Но блеск спектаклю московская прима обеспечила вместе с примой мариинской, на которую она не похожа настолько, насколько могут быть непохожими сопрано и меццо, поющие дочь и мать. На великолепную Ларису Дядькову, безусловно, можно не только специально приходить, но и ставить спектакли. Обсуждение проблем техники и вокальной формы здесь излишне: чувственные низы сводят с ума слушателей, но самой певице ясность ума и чувство меры не изменяют.

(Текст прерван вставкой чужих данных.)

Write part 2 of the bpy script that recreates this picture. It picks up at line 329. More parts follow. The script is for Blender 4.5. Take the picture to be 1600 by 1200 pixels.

Не то в "мужских" сценах. Как известно, это отнюдь не Петр Ильич Чайковский, но как раз наоборот Модест Петрович Мусоргский хотел, чтобы "звук прямо выражал слово". У Чайковского были несколько иные намерения, но в Мариинском им не вняли. Кто бы теперь упрекнул классика — неловко вспомнить — в пристрастии к чуть ли не итальянской чувственной красоте? Сцена в подземелье была проведена Владимиром Ванеевым (Кочубей) на накале галлюцинаций Бориса Годунова. Юрий Марусин (Андрей), в своем амплуа, более обычного замещал вокальный звук рыданиями и всхлипами (слушателю, в свою очередь, оставалось грустить о том, что в избранный состав не попал Виктор Луцюк). И даже Николай Путилин (Мазепа) больше заботился о грузной акцентировке ключевых слов, нежели о том, чтобы выпустить звук на свободу. В полном согласии с этим были недослушанные окончания и невнятная фактура в оркестре — никто не желал длить звук, купаться в волнах мелодии, не позволял себе расслабиться и отдаться музицированию.
Взамен медная группа и ударные выдали наконец свою заветную мечту о полковой карьере: без жалости забыв медные хоры "Парсифаля", духовые гремели жестью под стать тарелкам, на которых была выполнена в полном смысле слова ударная норма выработки. Полтавский бой, а с ним и все оперное сражение выиграли пушки и барабаны. Проиграл Чайковский.